PostED ON 12.10.2015 AT 10:57AM
The body of a lovesick spinster is discovered in the wasteland of a small Parisian suburb. A murder. At the same time, a beautiful and sexy girl takes a room at a local boarding hotel. A little wheedling thug and an intelligent, sarcastic, ugly man orbit around her. There would be a thousand ways to summarize Panic, the splendid and faithful film adaptation of the novel by Georges Simenon: The Engagement.
A thousand ways because the film adopts the viewpoint of Jean Renoir: The problem in this world is that everyone has his reasons.
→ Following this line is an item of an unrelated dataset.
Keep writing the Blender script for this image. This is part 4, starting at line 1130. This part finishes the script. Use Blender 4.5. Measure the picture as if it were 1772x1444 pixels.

His reasons to live, to find happiness at any priceā¦.Therefore, Renoir tried to reconcile humanity through some perpetual understanding of the other, with a sense of warmth too, and a sense of lightness, nevertheless deep, to remain unified. Julien Duvivier applies Renoir's philosophy, but sifts it through a black sieve, with the sordid Simenon as the final result. Panic, then, puts the characters into a state of madness and total unconsciousness, all unable to retain all the blackest and weakest aspects of their personalities. With remarkable and fascinating detail, Duvivier builds a story where love buckles under the weight of suspicion, stupidity, pitiful sentimentality, preconceived notions of public opinion, obvious villainy (all the more devious because of its secrecy) and the humiliation that intelligent individuals inflict on others, out of pure contempt.
These elements, admirably scattered throughout Panic, make it one of Duvivier's greatest films, from the obvious to the surprising. Obvious: the small vile scoundrel camped by an actor with the strange and wonderfully twisted face, Paul Bernard. Still obvious: the absolute non-resistance of the heroin, Viviane Romane, her eyes half-closed, her mouth half-open and her body bent under loving desire, facing a bastard incapable of emotion. Surprising: in the middle of this complete failure of a couple is a man who loves rare meat and announces the fact loud and clear. This man is the key to the film, its greatest mystery.